Please print all of the material below, word for word.

Begin

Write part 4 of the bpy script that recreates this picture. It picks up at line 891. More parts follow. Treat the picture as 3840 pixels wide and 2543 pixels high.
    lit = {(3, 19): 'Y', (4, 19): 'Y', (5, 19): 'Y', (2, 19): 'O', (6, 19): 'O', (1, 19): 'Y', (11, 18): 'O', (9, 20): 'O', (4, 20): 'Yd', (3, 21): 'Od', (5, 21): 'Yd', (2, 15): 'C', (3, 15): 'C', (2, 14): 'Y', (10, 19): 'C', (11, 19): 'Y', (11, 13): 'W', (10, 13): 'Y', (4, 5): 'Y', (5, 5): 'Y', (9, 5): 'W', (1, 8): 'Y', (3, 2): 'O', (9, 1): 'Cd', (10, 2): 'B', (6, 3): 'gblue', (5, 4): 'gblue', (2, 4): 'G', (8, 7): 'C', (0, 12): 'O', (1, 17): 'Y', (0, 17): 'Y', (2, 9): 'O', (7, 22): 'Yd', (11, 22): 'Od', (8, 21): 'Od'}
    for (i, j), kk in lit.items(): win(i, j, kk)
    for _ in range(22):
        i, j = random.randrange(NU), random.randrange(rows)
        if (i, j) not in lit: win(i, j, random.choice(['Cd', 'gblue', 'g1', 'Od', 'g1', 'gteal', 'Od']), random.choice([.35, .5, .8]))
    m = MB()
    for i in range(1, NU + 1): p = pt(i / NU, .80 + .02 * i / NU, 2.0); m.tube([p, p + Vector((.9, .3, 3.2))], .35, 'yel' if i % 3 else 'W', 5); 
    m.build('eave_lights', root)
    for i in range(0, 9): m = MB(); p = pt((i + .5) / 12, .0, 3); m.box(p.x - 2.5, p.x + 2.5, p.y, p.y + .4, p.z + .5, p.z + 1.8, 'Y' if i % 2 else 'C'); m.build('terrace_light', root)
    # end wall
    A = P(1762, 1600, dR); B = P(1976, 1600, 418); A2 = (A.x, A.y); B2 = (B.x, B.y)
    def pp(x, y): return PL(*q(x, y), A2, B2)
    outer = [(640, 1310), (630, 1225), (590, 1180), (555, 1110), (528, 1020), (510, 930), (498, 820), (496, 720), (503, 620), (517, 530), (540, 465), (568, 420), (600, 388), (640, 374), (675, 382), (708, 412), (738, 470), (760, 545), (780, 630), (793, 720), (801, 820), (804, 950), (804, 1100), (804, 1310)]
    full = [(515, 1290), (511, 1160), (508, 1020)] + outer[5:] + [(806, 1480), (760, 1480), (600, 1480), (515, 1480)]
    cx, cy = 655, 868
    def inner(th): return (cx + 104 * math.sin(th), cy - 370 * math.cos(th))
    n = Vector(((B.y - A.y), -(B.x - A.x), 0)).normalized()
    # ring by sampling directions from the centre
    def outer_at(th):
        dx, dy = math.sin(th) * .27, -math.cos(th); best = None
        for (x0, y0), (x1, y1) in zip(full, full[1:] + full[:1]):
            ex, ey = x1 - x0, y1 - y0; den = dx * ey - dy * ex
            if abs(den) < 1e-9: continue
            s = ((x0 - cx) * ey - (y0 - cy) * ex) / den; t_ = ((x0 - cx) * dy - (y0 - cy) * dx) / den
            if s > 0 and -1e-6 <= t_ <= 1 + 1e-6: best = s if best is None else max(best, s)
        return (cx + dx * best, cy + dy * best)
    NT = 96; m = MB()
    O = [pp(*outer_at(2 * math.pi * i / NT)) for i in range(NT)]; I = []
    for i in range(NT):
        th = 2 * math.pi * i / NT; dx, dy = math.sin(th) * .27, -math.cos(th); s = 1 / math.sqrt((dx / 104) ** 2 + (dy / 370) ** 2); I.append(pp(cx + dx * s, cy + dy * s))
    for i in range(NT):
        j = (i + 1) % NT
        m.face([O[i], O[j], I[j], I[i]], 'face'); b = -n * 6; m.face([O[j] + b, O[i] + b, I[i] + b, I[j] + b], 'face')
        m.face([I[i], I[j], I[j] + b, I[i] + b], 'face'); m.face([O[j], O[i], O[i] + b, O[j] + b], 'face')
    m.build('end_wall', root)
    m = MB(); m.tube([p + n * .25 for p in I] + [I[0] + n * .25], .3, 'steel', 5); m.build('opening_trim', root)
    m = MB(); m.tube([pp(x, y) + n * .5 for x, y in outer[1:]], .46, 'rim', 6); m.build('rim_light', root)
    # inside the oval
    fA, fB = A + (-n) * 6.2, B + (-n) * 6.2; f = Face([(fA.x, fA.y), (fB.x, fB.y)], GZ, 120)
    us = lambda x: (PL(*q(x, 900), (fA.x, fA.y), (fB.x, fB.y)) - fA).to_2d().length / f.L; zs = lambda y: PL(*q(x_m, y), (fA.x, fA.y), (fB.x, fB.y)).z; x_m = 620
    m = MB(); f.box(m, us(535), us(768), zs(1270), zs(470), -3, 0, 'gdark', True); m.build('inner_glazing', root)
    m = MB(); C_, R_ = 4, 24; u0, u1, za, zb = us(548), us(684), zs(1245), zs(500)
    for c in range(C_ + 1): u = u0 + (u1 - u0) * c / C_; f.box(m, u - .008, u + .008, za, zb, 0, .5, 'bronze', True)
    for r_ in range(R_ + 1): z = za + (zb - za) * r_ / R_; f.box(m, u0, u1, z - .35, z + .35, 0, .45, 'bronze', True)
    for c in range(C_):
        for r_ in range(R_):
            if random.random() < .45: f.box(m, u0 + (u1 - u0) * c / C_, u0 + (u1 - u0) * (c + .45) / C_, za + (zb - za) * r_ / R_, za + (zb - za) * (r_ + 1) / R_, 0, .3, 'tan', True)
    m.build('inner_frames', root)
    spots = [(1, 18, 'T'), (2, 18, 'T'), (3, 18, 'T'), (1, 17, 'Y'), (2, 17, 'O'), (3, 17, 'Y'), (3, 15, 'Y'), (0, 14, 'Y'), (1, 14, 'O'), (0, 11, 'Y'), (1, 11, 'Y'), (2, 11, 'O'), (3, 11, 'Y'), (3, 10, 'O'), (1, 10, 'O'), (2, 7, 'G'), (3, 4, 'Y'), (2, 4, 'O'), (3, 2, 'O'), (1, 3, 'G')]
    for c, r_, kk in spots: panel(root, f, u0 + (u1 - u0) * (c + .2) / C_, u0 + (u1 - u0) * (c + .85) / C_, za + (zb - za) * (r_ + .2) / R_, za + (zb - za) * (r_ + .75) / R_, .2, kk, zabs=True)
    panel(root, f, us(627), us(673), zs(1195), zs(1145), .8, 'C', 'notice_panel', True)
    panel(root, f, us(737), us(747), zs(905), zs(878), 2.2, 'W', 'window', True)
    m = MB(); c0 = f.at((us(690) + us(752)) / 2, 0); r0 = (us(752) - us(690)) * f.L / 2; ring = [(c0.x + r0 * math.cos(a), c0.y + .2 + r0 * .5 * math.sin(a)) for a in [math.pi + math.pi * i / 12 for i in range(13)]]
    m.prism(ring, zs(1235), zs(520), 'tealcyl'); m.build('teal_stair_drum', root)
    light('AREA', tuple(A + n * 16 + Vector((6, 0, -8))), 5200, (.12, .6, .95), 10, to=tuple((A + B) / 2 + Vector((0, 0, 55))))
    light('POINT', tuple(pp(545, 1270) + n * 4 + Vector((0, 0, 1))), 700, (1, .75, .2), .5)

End

TASK RESPONSE:
Write part 4 of the bpy script that recreates this picture. It picks up at line 891. More parts follow. Treat the picture as 3840 pixels wide and 2543 pixels high.
    lit = {(3, 19): 'Y', (4, 19): 'Y', (5, 19): 'Y', (2, 19): 'O', (6, 19): 'O', (1, 19): 'Y', (11, 18): 'O', (9, 20): 'O', (4, 20): 'Yd', (3, 21): 'Od', (5, 21): 'Yd', (2, 15): 'C', (3, 15): 'C', (2, 14): 'Y', (10, 19): 'C', (11, 19): 'Y', (11, 13): 'W', (10, 13): 'Y', (4, 5): 'Y', (5, 5): 'Y', (9, 5): 'W', (1, 8): 'Y', (3, 2): 'O', (9, 1): 'Cd', (10, 2): 'B', (6, 3): 'gblue', (5, 4): 'gblue', (2, 4): 'G', (8, 7): 'C', (0, 12): 'O', (1, 17): 'Y', (0, 17): 'Y', (2, 9): 'O', (7, 22): 'Yd', (11, 22): 'Od', (8, 21): 'Od'}
    for (i, j), kk in lit.items(): win(i, j, kk)
    for _ in range(22):
        i, j = random.randrange(NU), random.randrange(rows)
        if (i, j) not in lit: win(i, j, random.choice(['Cd', 'gblue', 'g1', 'Od', 'g1', 'gteal', 'Od']), random.choice([.35, .5, .8]))
    m = MB()
    for i in range(1, NU + 1): p = pt(i / NU, .80 + .02 * i / NU, 2.0); m.tube([p, p + Vector((.9, .3, 3.2))], .35, 'yel' if i % 3 else 'W', 5); 
    m.build('eave_lights', root)
    for i in range(0, 9): m = MB(); p = pt((i + .5) / 12, .0, 3); m.box(p.x - 2.5, p.x + 2.5, p.y, p.y + .4, p.z + .5, p.z + 1.8, 'Y' if i % 2 else 'C'); m.build('terrace_light', root)
    # end wall
    A = P(1762, 1600, dR); B = P(1976, 1600, 418); A2 = (A.x, A.y); B2 = (B.x, B.y)
    def pp(x, y): return PL(*q(x, y), A2, B2)
    outer = [(640, 1310), (630, 1225), (590, 1180), (555, 1110), (528, 1020), (510, 930), (498, 820), (496, 720), (503, 620), (517, 530), (540, 465), (568, 420), (600, 388), (640, 374), (675, 382), (708, 412), (738, 470), (760, 545), (780, 630), (793, 720), (801, 820), (804, 950), (804, 1100), (804, 1310)]
    full = [(515, 1290), (511, 1160), (508, 1020)] + outer[5:] + [(806, 1480), (760, 1480), (600, 1480), (515, 1480)]
    cx, cy = 655, 868
    def inner(th): return (cx + 104 * math.sin(th), cy - 370 * math.cos(th))
    n = Vector(((B.y - A.y), -(B.x - A.x), 0)).normalized()
    # ring by sampling directions from the centre
    def outer_at(th):
        dx, dy = math.sin(th) * .27, -math.cos(th); best = None
        for (x0, y0), (x1, y1) in zip(full, full[1:] + full[:1]):
            ex, ey = x1 - x0, y1 - y0; den = dx * ey - dy * ex
            if abs(den) < 1e-9: continue
            s = ((x0 - cx) * ey - (y0 - cy) * ex) / den; t_ = ((x0 - cx) * dy - (y0 - cy) * dx) / den
            if s > 0 and -1e-6 <= t_ <= 1 + 1e-6: best = s if best is None else max(best, s)
        return (cx + dx * best, cy + dy * best)
    NT = 96; m = MB()
    O = [pp(*outer_at(2 * math.pi * i / NT)) for i in range(NT)]; I = []
    for i in range(NT):
        th = 2 * math.pi * i / NT; dx, dy = math.sin(th) * .27, -math.cos(th); s = 1 / math.sqrt((dx / 104) ** 2 + (dy / 370) ** 2); I.append(pp(cx + dx * s, cy + dy * s))
    for i in range(NT):
        j = (i + 1) % NT
        m.face([O[i], O[j], I[j], I[i]], 'face'); b = -n * 6; m.face([O[j] + b, O[i] + b, I[i] + b, I[j] + b], 'face')
        m.face([I[i], I[j], I[j] + b, I[i] + b], 'face'); m.face([O[j], O[i], O[i] + b, O[j] + b], 'face')
    m.build('end_wall', root)
    m = MB(); m.tube([p + n * .25 for p in I] + [I[0] + n * .25], .3, 'steel', 5); m.build('opening_trim', root)
    m = MB(); m.tube([pp(x, y) + n * .5 for x, y in outer[1:]], .46, 'rim', 6); m.build('rim_light', root)
    # inside the oval
    fA, fB = A + (-n) * 6.2, B + (-n) * 6.2; f = Face([(fA.x, fA.y), (fB.x, fB.y)], GZ, 120)
    us = lambda x: (PL(*q(x, 900), (fA.x, fA.y), (fB.x, fB.y)) - fA).to_2d().length / f.L; zs = lambda y: PL(*q(x_m, y), (fA.x, fA.y), (fB.x, fB.y)).z; x_m = 620
    m = MB(); f.box(m, us(535), us(768), zs(1270), zs(470), -3, 0, 'gdark', True); m.build('inner_glazing', root)
    m = MB(); C_, R_ = 4, 24; u0, u1, za, zb = us(548), us(684), zs(1245), zs(500)
    for c in range(C_ + 1): u = u0 + (u1 - u0) * c / C_; f.box(m, u - .008, u + .008, za, zb, 0, .5, 'bronze', True)
    for r_ in range(R_ + 1): z = za + (zb - za) * r_ / R_; f.box(m, u0, u1, z - .35, z + .35, 0, .45, 'bronze', True)
    for c in range(C_):
        for r_ in range(R_):
            if random.random() < .45: f.box(m, u0 + (u1 - u0) * c / C_, u0 + (u1 - u0) * (c + .45) / C_, za + (zb - za) * r_ / R_, za + (zb - za) * (r_ + 1) / R_, 0, .3, 'tan', True)
    m.build('inner_frames', root)
    spots = [(1, 18, 'T'), (2, 18, 'T'), (3, 18, 'T'), (1, 17, 'Y'), (2, 17, 'O'), (3, 17, 'Y'), (3, 15, 'Y'), (0, 14, 'Y'), (1, 14, 'O'), (0, 11, 'Y'), (1, 11, 'Y'), (2, 11, 'O'), (3, 11, 'Y'), (3, 10, 'O'), (1, 10, 'O'), (2, 7, 'G'), (3, 4, 'Y'), (2, 4, 'O'), (3, 2, 'O'), (1, 3, 'G')]
    for c, r_, kk in spots: panel(root, f, u0 + (u1 - u0) * (c + .2) / C_, u0 + (u1 - u0) * (c + .85) / C_, za + (zb - za) * (r_ + .2) / R_, za + (zb - za) * (r_ + .75) / R_, .2, kk, zabs=True)
    panel(root, f, us(627), us(673), zs(1195), zs(1145), .8, 'C', 'notice_panel', True)
    panel(root, f, us(737), us(747), zs(905), zs(878), 2.2, 'W', 'window', True)
    m = MB(); c0 = f.at((us(690) + us(752)) / 2, 0); r0 = (us(752) - us(690)) * f.L / 2; ring = [(c0.x + r0 * math.cos(a), c0.y + .2 + r0 * .5 * math.sin(a)) for a in [math.pi + math.pi * i / 12 for i in range(13)]]
    m.prism(ring, zs(1235), zs(520), 'tealcyl'); m.build('teal_stair_drum', root)
    light('AREA', tuple(A + n * 16 + Vector((6, 0, -8))), 5200, (.12, .6, .95), 10, to=tuple((A + B) / 2 + Vector((0, 0, 55))))
    light('POINT', tuple(pp(545, 1270) + n * 4 + Vector((0, 0, 1))), 700, (1, .75, .2), .5)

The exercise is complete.